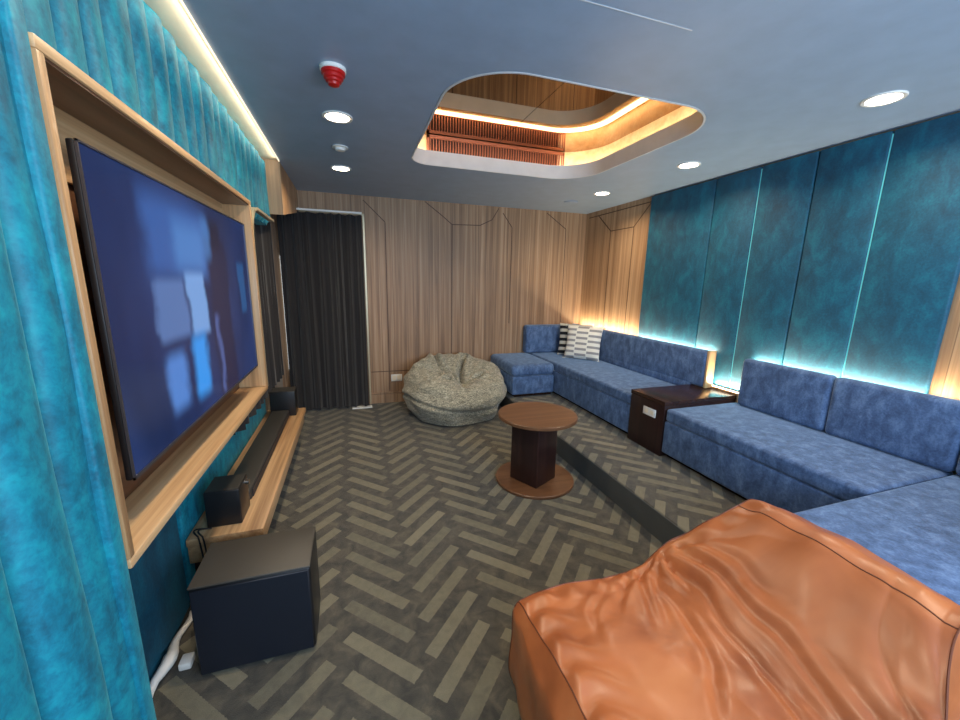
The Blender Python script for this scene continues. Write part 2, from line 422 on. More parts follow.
# plenum lid and slot over the left velvet
MB().box(XL - .1, XR + .1, YF - .1, YB + .1, ZC + .4, ZC + .45).build('ceiling_plenum', M['wall'], kind=STR, smooth=False)
MB().box(XL, -0.46, YF, 3.42, ZC + .003, ZC + .03).build('trim_4', M['cream'], kind=STR, smooth=False)
m = MB(); q = [(3.42, 1.87), (YB, 2.04), (YB, ZC + .03), (3.42, ZC + .03)]
a_ = [m.bm.verts.new((XL, y, z)) for y, z in q]; b_ = [m.bm.verts.new((-.468, y, z)) for y, z in q]
m.bm.faces.new(a_); m.bm.faces.new(b_)
for i in range(4): m.bm.faces.new((a_[i], a_[(i + 1) % 4], b_[(i + 1) % 4], b_[i]))
m.build('trim_5', M['woodwarm'], kind=STR, smooth=False)   # wooden bulkhead

cl = thing('led_strip', (-.468, 1.0, 2.24), 'thin glowing light strip along the ceiling edge above the tufted velvet', 'light strip')
MB().box(-.469, -.465, YF + .02, 3.40, 2.238, 2.2485).build('diffuser', M['leddim'], cl, smooth=False)
l = area('cove_strip_light', (-.474, 1.05, 2.238), (-1, 0, -.35), .012, 4.6, 3.2, (1.0, .90, .70))
l.rotation_euler = Matrix(((0, .33, -.944), (1, 0, 0), (0, -.944, -.33))).to_euler() if False else l.rotation_euler
l.data.size, l.data.size_y = 4.6, .012
# baseboard of the back wall, door casing, threshold
bb = MB().box(.155, PX, YB - .014, YB, 0, .105).box(.155, PX, YB - .012, YB, .112, .125).build('baseboard_back', M['woodwall'], kind=STR, smooth=False)
MB().box(.14, .158, YB - .03, YB, 0, 2.06).box(XL, .158, YB - .03, YB, 2.05, 2.065).build('trim_6', M['gold'], kind=STR, smooth=False)
MB().box(-.05, .16, YB - .16, YB - .10, 0, .012).build('trim_7', M['white'], kind=STR, smooth=False)

# shallow decorative grooves in the laminate walls
def gline(pts, axis, off, w=.009):
    for (a, za), (b, zb) in zip(pts, pts[1:]):
        d = Vector((b - a, zb - za)); n = Vector((-d.y, d.x)).normalized() * w / 2
        m = MB(); q = []
        for (u, z) in ((a - n.x, za - n.y), (b - n.x, zb - n.y), (b + n.x, zb + n.y), (a + n.x, za + n.y)):
            for k in (0, .0015):
                q.append((u, off - k, z) if axis == 'x' else (off - k, u, z))
        v = [m.bm.verts.new(p) for p in q]
        m.bm.faces.new([v[i] for i in (0, 2, 4, 6)]); m.bm.faces.new([v[i] for i in (1, 3, 5, 7)])
        for i in range(4): j = (i + 1) % 4; m.bm.faces.new((v[2 * i], v[2 * j], v[2 * j + 1], v[2 * i + 1]))
        yield m
def grooves(lines, axis, off, par):
    for L in lines:
        for m in gline(L, axis, off):
            m.build('groove', M['groove'], par, smooth=False)
grooves([[(.154, 2.205), (.37, 2.0), (.37, .14)], [(.80, 2.24), (1.0, 2.10), (1.104, 2.02), (1.434, 2.03)], [(1.104, 2.02), (1.104, .55)],
         [(1.434, 2.03), (1.58, 2.10), (1.66, 2.23)], [(1.713, 2.184), (1.832, 2.03), (1.832, .9)], [(2.281, 2.223), (2.553, 2.05), (2.553, .9)],
         [(.17, .37), (.95, .37)]], 'x', YB, wb)
grooves([[(4.36, 2.19), (3.282, 2.197)], [(4.17, 2.19), (3.912, 1.988), (3.527, 1.988), (3.30, 2.19)], [(3.912, 1.988), (3.912, .7)], [(3.527, 1.988), (3.527, .7)]], 'y', XR, wr)

# window_1: the slit of daylight at the far left corner, behind the curtain
w1 = MB().box(-.668, -.10, YB - .012, YB - .004, .45, 1.62).build('window_1', M['daylight'], kind=STR, smooth=False)
# windows behind the camera
for i, (a, b) in enumerate(((-0.42, .52), (.58, 2.52))):
    m = MB()
    for x0, x1 in ((a, a + .04), (b - .04, b), ((a + b) / 2 - .02, (a + b) / 2 + .02)): m.box(x0, x1, YF - .08, YF - .02, .8, 2.1)
    m.box(a, b, YF - .08, YF - .02, .8, .84).box(a, b, YF - .08, YF - .02, 2.06, 2.1)
    m.build('window_%d' % (i + 2), M['white'], kind=STR, smooth=False)

# ------------------------------------------------------------------ left velvet, television niche
def tufts(m, y0, y1, z0, z1, xb, depth, pitch, y_ref, nz=24, full=False):
    n0 = math.floor((y0 - y_ref) / pitch); ys = [y0]
    k = n0 + 1
    while y_ref + k * pitch < y1 - 1e-4:
        ys.append(y_ref + k * pitch + .012 * math.sin(k * 2.3)); k += 1
    ys.append(y1)
    for a, b in zip(ys, ys[1:]):
        if b - a < .01: continue
        sc = min(1, (b - a) / pitch)
        def fn(u, v, a=a, b=b, sc=sc):
            y = a + (b - a) * u; z = z0 + (z1 - z0) * v
            h = max(0, 1 - abs(2 * u - 1) ** 2.6) ** .6
            if full and b == y1 and u > .5: h = 1
            w = noise.noise(Vector((y * 9, z * 2.2, a * 3))) * .010 * h
            e = 1 if z0 == 0 else min(1, min(v, 1 - v) * (z1 - z0) / .03) ** .5
            return Vector((xb + (depth * h * sc) * e + w * e - .018 * (1 - h) ** 3, y + .006 * math.sin(z * 3 + a * 9) * h, z))
        m.grid(fn, 14, nz)
    m.box(XL, xb - .012, y0, y1, z0, z1)
m = MB(); tufts(m, YF, .893, 0.0, ZC, -.508, .036, .118, .80, 40, True)
m.box(XL, -.471, .862, .901, 0, ZC, .006, 2)
p1 = m.build('velvet_wall_panel', M['teal'], smooth=True, angle=60)
tag(p1, 'tall turquoise vertically tufted velvet panel left of the television frame', 'wall panel')
m = MB(); tufts(m, .893, 3.41, 1.785, ZC - .004, -.585, .036, .118, .80, 14)
p2 = m.build('velvet_wall_panel', M['teal'], angle=60)
tag(p2, 'long turquoise tufted velvet band above the television frame under the ceiling', 'wall panel')
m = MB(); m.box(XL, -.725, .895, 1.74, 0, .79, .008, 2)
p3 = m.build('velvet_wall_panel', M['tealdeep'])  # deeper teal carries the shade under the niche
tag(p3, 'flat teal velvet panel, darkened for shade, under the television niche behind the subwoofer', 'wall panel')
m = MB(); m.box(XL, -.715, 1.745, 3.45, 0, .79, .02, 4)
p4 = m.build('velvet_wall_panel', M['teal'])
tag(p4, 'low turquoise velvet panel behind the floating media shelf', 'wall panel')

NY0, NY1, NZ0, NZ1, NX = .903, 2.345, .79, 1.780, -.60
nb = thing('television_niche', (-.6, 1.62, NZ0), 'shallow oak framed wall niche holding the television', 'niche')
MB().box(XL, -.468, NY0, NY1, NZ0, NZ0 + .022, .003, 2).build('sill', M['oak'], nb)
MB().box(XL, -.468, NY0, NY1, NZ1 - .022, NZ1, .003, 2).build('top_board', M['oak'], nb)
MB().box(XL, -.474, NY0 + .028, NY1 - .028, NZ1 - .028, NZ1 - .022).build('top_shade_lining', M['shadewood'], nb, smooth=False)  # dark sheet added for the shade under the top board
MB().box(XL, -.468, NY0, NY0 + .020, NZ0 + .022, NZ1 - .022, .003, 2).build('side_board', M['oakz'], nb)
MB().box(XL, -.468, NY1 - .028, NY1, NZ0 + .022, NZ1 - .022, .003, 2).build('side_board', M['oakz'], nb)
MB().box(XL, NX, NY0 + .020, NY1 - .028, NZ0 + .022, 1.60).build('back_panel', M['shadewood'], nb, smooth=False)  # shade behind the television is put into this dark wood tone
MB().box(XL, NX + .012, NY0 + .020, NY1 - .028, 1.60, NZ1 - .028).build('upper_rail', M['oak'], nb, smooth=False)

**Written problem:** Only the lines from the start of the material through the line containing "m.build('trim_5', M['woodwarm'], kind=STR, smooth=False)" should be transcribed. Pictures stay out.

**Final answer:**
The Blender Python script for this scene continues. Write part 2, from line 422 on. More parts follow.
# plenum lid and slot over the left velvet
MB().box(XL - .1, XR + .1, YF - .1, YB + .1, ZC + .4, ZC + .45).build('ceiling_plenum', M['wall'], kind=STR, smooth=False)
MB().box(XL, -0.46, YF, 3.42, ZC + .003, ZC + .03).build('trim_4', M['cream'], kind=STR, smooth=False)
m = MB(); q = [(3.42, 1.87), (YB, 2.04), (YB, ZC + .03), (3.42, ZC + .03)]
a_ = [m.bm.verts.new((XL, y, z)) for y, z in q]; b_ = [m.bm.verts.new((-.468, y, z)) for y, z in q]
m.bm.faces.new(a_); m.bm.faces.new(b_)
for i in range(4): m.bm.faces.new((a_[i], a_[(i + 1) % 4], b_[(i + 1) % 4], b_[i]))
m.build('trim_5', M['woodwarm'], kind=STR, smooth=False)   # wooden bulkhead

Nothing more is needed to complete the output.